Se alguém acha que acabou está enganado: a loucura do almoço demora tanto tempo para acontecer integralmente que quando o último prato do último ser humano a comer acaba de ser lavado, podem acreditar em mim, já está na hora de colocar a mesa do café, porque o primeiro que almoçou certamente já está com fome de novo.
Na casa da minha avó SEMPRE tem louça na pia. Sempre tem comida na mesa. Sempre tem café passado. Sempre tem sacos de pão, arroz na panela, potes de manteiga, bife fritando, torta no forno e... louça suja. Louça suja na mesa, louça suja na sala, louça suja na pia, louça suja. Louça suja esperando o próximo santo (ou espertinho) que vai resolver lavar a sua própria bagunça e não conseguir sair dali nunca mais – pelo menos até o horário da próxima refeição. E se vocês acham que isso é enfadonho vocês entenderam tudo errado. Não é, gente. Eu juro.
Já lavei alguns tipos diferentes de louça na minha vida e o que eu posso dizer sobre isso é: enfadonho de verdade é lavar, em silêncio, seu próprio copo, seu próprio prato, seus próprios talheres, acabar em cinco minutos e voltar a assistir televisão. Enfadonho é lavar sozinha a louça que você sujou sozinha comendo sozinha. Lavar quinze pratos com família conversando em volta, alguém enxaguando, alguém secando, alguém tirando do escorredor, alguém pedindo mais um ovo frito – isso é privilégio, não enfado.
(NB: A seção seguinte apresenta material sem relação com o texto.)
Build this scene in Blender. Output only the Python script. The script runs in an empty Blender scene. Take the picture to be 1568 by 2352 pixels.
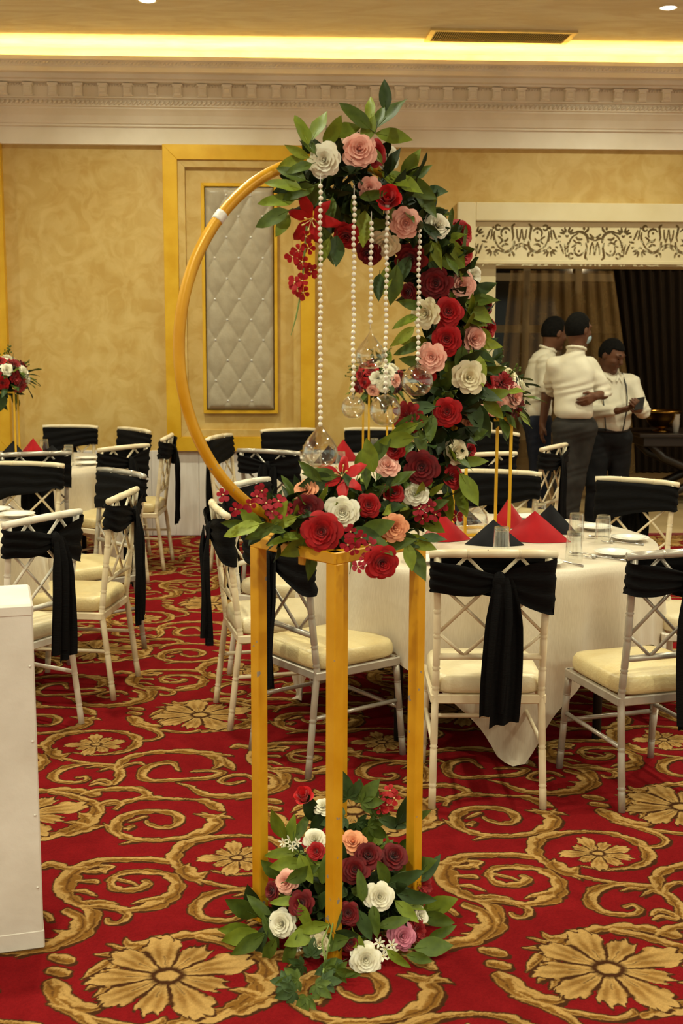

Enquanto a mesa estiver barulhenta, enquanto a pia estiver cheia, enquanto eu estiver resmungando porque sobrou pra mim: aí eu sempre estarei lembrando da sorte grande que eu tive de nascer na família que eu nasci. Que Deus nos livre da casa vazia, da mesa vazia, da pia vazia – isso sim é um problema sério.